Peter is Chairman of his family charity the McDonald Agape Foundation, which has a unique record of supporting Christian Scholars, theologians, teaching institutions and innovative ministries on both sides of the Atlantic.  


In the UK McDonald Foundation beneficiaries range from Rowan Williams who has just completed a three year spell as Visiting McDonald Professor of Theology at St Mellitus College
to the Anselm Community at Lambeth Palace
to the McDonald Centre of Theology, Ethics and Public Life at Oxford University
and to individual scholarships and projects which now stretch through five universities and theological colleges and even include a new outreach mission to Christian civil servants in Whitehall.


That’s a fine record of preparing God’s servants to shine their light into the darkness of our secular world.  


Yet good preparation is not enough.  


It has to be matched by good illumination.


Jesus has some telling words to say about this in today’s Gospel reading, with his command, strange to our contemporary ears
“Do not hide your light under a bushel” 


Now the word bushel here refers to a measuring basket big enough to cover a lamp.  


He is describing a light not snuffed out but covered up.


The light is not extinguished, but it is ineffective.


Because it is seen by far too few people.  Mainly by people already inside the cover of the bushel.


Isn’t the description “inside the cover of the bushel/basket” something of a metaphor for too many inward-looking churches?


Jesus did not want his followers to be clandestine Christians, hunkering down in their private spiritual bunkers.


St Matthew’s is certainly not such an introspective bunker.  We know that telling the good news is our duty and our joy.


But we do need to keep asking are we doing everything we can to shine as a Christian community?


Could it be for example, that failing to use the most up to date methods of communication on social media about our ministry, our services – is the 21st century equivalent of hiding our light under a bushel?


By all means let’s stick to the ancient paths as the prophet Jeremiah advised his followers but finding new ways to lighten our darkness along those paths must surely be a good way to glorify our Father who is in heaven.


And so finally to glorification.


There are a multitude of ways to glorify God – privately, corporately, and publicly.
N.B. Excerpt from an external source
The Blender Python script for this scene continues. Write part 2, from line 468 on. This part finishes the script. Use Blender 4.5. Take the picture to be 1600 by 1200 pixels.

Inner lights of the soul can be just as important as outer lights directed to the world.


Good works are among these lights, provided we remember that they are not our good works, but God’s good works manifesting themselves through us.


Individual examples of kindness, if they are inspired by him, Glorify God.


Individual people who with the help of their private prayerful faith turn away from wrong paths like sin or drug addiction glorify God  


Holy celebration of Mass glorifies God.


And beautiful church music glorifies God.


On Tuesday here we had a wonderful example of this with a spectacular Choral Evensong.


No less than 42 singers brought here by a brilliant one woman social media drive by Jessica Stewart, came here to sing a traditional Book of Common Prayer evensong in a do-it-yourself choir of remarkable quality.  They were supported by a further congregation of about 20.  Most of the 60 plus people here on Tuesday were young and had never been to St Matthew’s Westminster before.


So, this was a musical way of letting our light shine.  I hope we will have many more such Choral Evensongs bringing light and life into our Church in the year ahead.


*     *     *


The Sermon on the Mount is full of challenges.  


But the gauntlet thrown down by today’s Gospel reading, “Let your light so shine before men” is one which as individuals and as a Church we can surely take up and honour.